The following is an email I just sent to the entire Nuclear Science and Engineering Department at MIT. If you are allergic to boredom, please do not read this abstract without wearing the special safety goggles.

I am pleased to announce my thesis defense, which will take place on Monday, April 25th at 10:00am in NW17-218. Everyone is welcome to attend.

Cheers,
-mouser

Title: Adaptive Multigroup Radiation Diffusion

Thesis Author: Richard Williams
Thesis Advisor: Prof. Kim Molvig
Thesis Reader: Prof. Sidney Yip

Abstract:

This thesis describes the development and implementation of an algorithm for dramatically increasing the accuracy and reliability of multigroup radiation diffusion simulations at low group counts. This is achieved by allowing the energy group boundaries to move in energy space as the simulation evolves. This adaption in energy space effectively removes the sensitivity of multigroup diffusion to group boundary placement and makes the technique a viable option for large, computationally expensive computer simulations.

Traditional multigroup radiation diffusion solvers break down at small group counts because of the coarse discretization of highly nonlinear material opacity. Small changes in the group boundary energies can lead to wildly different mean opacities and therefore significant changes in simulation output. This sensitivity has rendered the technique unpredictable and it is generally considered to be not worth the added computational expense.

Unfortunately, multigroup diffusion is the only method available for adding frequency dependence to the radiation field in a standard diffusion solver. When attempting to model a system that includes a non-equilibrium radiation field, frequency-dependent effects become important. While running multigroup simulations with large numbers of groups is a reliable method for obtaining increased accuracy over grey diffusion, the computational expense scales linearly with the number of groups. For large simulations, running multigroup diffusion with increased group counts is infeasible and running with small group counts is unreliable. This has led to a tendency to use grey diffusion even in environments where the radiation field is known to be out of equilibrium with the material.

This thesis includes a new derivation of the diffusion equation and an overview of traditional ``static'' multigroup radiation diffusion along with an analysis of its shortcomings. The sensitivity due to group boundary placement for small numbers of groups is shown. Data are presented which demonstrate that small group count multigroup calculations can actually provide a worse answer than grey diffusion.

A system is developed and implemented for allowing the multigroup energy boundaries to ``adapt,'' or move in energy space, as the simulation evolves as well as a method for determining where increased energy resolution is needed for an arbitrary set of material opacities. By adapting in energy space, the sensitivity of multigroup diffusion to group boundary placement is ameliorated.

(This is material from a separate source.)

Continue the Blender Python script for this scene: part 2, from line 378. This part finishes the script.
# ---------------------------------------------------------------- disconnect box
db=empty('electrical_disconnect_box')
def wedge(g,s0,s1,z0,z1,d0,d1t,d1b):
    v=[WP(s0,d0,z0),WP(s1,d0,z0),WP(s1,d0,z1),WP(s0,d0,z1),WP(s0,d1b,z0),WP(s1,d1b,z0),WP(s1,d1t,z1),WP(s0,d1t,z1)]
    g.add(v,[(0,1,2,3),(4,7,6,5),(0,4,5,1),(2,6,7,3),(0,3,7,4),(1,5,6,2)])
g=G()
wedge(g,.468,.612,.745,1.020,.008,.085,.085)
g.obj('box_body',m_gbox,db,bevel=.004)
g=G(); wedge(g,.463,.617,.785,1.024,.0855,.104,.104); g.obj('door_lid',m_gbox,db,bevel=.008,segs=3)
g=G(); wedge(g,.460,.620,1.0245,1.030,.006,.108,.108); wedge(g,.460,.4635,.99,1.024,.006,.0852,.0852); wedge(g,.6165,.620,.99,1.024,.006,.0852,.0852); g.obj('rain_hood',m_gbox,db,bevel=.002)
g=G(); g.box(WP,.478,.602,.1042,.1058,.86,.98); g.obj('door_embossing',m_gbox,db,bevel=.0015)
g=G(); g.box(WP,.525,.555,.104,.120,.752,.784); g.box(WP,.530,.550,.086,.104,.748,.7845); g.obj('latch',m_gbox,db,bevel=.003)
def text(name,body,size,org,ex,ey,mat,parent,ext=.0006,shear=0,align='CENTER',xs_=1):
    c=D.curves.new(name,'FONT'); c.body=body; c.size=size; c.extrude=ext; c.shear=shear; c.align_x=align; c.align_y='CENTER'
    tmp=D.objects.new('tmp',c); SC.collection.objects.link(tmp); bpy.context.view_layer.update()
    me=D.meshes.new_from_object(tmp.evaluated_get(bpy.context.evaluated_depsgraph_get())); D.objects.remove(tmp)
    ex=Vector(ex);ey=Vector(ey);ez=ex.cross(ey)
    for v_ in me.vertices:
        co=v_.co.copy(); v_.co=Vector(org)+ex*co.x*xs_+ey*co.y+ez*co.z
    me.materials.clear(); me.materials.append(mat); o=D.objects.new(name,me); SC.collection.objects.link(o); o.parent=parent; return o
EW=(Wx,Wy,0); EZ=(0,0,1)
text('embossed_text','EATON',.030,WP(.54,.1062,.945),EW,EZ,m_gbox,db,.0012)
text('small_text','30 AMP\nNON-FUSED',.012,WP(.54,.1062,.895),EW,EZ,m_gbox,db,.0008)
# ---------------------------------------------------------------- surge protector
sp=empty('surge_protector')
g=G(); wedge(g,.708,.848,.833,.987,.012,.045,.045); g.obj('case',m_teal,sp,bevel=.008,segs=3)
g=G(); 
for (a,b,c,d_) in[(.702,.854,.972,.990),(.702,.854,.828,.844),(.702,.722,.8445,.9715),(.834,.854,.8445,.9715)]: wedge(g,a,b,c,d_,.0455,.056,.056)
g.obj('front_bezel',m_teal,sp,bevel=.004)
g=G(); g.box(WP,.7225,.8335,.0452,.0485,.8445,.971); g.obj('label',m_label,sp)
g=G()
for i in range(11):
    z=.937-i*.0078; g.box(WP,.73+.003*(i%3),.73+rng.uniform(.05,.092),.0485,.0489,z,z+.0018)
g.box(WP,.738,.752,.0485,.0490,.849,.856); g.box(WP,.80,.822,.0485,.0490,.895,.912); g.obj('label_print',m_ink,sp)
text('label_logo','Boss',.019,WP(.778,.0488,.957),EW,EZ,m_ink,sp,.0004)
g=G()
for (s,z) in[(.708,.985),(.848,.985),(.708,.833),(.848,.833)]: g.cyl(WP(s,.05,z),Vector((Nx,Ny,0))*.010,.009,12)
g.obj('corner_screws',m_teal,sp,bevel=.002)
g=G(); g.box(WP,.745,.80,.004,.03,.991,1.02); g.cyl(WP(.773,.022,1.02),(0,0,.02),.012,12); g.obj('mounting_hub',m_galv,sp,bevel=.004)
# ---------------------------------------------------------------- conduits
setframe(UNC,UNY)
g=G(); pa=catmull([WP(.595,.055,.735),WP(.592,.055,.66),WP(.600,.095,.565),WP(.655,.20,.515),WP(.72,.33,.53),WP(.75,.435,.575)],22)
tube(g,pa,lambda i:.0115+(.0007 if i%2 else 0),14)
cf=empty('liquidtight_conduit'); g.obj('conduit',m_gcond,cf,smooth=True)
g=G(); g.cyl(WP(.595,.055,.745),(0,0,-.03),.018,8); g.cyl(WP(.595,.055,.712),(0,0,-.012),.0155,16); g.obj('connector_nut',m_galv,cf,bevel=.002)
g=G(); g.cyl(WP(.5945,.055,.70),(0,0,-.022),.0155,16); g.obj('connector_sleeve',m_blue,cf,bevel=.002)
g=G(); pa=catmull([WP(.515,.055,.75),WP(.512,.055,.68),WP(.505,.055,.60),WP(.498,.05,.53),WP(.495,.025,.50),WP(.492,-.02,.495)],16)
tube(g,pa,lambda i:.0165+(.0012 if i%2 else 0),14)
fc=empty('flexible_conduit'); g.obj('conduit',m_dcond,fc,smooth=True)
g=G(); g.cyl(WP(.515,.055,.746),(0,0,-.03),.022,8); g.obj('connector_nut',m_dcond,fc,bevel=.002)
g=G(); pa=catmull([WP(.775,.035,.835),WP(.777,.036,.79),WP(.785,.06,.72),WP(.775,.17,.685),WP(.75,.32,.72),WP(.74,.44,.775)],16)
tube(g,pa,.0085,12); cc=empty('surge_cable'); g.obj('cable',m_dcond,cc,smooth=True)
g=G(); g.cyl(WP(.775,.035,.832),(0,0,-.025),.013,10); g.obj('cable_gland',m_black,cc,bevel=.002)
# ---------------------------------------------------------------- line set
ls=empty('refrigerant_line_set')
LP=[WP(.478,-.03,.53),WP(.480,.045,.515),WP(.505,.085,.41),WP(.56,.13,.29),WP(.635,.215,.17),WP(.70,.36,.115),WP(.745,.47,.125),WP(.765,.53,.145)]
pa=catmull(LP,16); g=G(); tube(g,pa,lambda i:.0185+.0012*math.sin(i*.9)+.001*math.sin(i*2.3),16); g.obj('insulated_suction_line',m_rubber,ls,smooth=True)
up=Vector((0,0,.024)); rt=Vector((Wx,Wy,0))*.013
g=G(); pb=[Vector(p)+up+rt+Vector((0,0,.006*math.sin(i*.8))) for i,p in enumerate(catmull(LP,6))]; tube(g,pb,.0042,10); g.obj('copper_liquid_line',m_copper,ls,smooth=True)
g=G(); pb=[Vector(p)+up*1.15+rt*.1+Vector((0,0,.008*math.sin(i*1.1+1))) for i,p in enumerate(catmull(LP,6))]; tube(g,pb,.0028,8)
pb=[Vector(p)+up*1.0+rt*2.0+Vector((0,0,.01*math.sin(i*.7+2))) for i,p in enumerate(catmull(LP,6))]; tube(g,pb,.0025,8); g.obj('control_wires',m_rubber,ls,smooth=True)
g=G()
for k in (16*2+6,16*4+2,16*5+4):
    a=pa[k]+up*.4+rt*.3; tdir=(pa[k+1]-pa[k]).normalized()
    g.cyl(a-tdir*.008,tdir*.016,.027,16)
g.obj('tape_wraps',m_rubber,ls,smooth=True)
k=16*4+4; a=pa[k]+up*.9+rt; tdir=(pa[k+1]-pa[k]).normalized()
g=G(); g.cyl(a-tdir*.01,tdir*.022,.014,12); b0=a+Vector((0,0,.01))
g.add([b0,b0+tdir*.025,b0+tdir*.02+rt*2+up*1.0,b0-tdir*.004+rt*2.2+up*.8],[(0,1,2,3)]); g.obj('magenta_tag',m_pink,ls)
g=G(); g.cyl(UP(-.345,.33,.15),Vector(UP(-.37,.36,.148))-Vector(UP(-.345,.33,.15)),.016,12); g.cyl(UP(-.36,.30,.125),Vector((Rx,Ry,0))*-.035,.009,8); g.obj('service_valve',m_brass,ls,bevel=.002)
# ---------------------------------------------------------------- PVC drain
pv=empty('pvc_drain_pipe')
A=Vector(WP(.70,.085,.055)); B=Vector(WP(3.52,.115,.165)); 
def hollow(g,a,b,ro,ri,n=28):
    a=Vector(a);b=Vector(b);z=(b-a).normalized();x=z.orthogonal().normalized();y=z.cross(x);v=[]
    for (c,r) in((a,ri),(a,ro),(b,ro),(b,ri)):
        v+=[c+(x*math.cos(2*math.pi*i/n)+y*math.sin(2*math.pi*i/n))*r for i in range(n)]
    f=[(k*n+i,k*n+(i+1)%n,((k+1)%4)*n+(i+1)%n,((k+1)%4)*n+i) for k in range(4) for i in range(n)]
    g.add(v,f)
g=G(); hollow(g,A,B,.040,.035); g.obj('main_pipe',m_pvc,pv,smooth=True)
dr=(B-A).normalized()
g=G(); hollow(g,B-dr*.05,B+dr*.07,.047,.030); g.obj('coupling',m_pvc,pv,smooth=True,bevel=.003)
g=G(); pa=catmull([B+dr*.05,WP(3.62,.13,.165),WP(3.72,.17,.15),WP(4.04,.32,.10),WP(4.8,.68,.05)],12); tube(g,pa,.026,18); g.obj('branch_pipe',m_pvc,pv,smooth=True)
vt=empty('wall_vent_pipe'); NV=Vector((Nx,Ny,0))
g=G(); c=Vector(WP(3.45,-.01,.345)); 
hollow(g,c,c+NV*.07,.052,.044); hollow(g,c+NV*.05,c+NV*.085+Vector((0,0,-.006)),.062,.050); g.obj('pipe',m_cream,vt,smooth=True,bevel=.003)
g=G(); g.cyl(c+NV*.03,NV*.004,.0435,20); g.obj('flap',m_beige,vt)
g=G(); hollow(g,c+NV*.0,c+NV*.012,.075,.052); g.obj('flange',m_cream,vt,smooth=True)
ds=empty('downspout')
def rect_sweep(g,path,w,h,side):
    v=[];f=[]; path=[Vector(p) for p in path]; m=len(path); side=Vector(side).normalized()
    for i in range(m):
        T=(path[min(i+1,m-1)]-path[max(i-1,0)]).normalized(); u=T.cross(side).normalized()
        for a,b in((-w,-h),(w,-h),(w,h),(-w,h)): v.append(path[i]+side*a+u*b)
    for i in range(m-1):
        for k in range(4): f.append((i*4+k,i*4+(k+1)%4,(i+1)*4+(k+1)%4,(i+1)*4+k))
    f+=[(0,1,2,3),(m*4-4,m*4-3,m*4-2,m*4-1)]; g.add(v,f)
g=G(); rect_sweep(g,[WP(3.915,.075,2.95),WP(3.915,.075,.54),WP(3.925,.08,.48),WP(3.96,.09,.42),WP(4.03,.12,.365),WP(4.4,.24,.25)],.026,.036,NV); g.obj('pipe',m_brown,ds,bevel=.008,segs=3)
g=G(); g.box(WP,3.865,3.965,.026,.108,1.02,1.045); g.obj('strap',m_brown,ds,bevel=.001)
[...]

Data are presented that demonstrate a reliable increase in accuracy for adaptive multigroup diffusion as the number of groups is increased - even at very small group counts. Furthermore, the data show that the level of accuracy obtained with the adaptive multigroup approach is equivalent to or better than the best-case data obtained with the static multigroup approach.

This result is more profound than a simple increase in accuracy - the increased reliability makes multigroup radiation diffusion a viable tool for large non-equilibrium simulations. Users are no longer forced to use the grey diffusion method which is known to be physically inadequate. Furthermore, users are finally free to incorporate a frequency-dependent treatment of radiation without the accuracy ambiguities of standard multigroup diffusion.